---- DATA SECTION

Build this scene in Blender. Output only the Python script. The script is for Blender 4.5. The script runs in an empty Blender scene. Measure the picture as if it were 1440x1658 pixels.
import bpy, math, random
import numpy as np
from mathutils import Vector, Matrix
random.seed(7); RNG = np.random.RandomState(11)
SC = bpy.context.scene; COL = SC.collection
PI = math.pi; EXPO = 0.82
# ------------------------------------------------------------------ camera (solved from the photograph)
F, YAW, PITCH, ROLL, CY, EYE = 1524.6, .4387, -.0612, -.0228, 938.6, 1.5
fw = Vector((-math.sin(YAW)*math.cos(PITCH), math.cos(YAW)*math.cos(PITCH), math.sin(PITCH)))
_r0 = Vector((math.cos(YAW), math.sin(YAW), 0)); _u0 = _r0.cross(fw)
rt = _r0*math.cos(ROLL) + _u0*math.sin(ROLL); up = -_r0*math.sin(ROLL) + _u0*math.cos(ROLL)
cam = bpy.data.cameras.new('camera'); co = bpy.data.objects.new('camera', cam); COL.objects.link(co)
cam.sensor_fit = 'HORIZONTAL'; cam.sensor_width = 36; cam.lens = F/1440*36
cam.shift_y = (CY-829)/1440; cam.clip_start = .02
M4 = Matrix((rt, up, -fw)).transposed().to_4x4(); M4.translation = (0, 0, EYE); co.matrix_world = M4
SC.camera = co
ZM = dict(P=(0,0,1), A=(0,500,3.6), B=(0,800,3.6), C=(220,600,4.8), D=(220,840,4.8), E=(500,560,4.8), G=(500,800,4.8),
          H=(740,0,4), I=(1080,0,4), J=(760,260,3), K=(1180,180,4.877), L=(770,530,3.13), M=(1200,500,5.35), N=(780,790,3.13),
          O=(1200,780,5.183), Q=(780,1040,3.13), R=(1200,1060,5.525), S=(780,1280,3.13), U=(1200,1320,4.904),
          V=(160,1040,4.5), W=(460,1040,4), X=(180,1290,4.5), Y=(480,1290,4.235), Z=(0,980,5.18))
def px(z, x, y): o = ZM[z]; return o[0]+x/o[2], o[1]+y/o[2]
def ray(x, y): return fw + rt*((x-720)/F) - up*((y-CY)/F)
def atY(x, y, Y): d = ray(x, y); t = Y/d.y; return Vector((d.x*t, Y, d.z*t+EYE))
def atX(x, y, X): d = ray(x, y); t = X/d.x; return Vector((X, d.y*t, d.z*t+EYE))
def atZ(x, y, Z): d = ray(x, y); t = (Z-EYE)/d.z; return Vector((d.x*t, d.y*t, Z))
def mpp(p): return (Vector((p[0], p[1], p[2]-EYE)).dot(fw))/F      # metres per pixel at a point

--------

◆ WRITTEN REQUEST:
Go through the material above and copy each line that has the word "scene".

◆ WRITTEN RESPONSE:
Build this scene in Blender. Output only the Python script. The script is for Blender 4.5. The script runs in an empty Blender scene. Measure the picture as if it were 1440x1658 pixels.
SC = bpy.context.scene; COL = SC.collection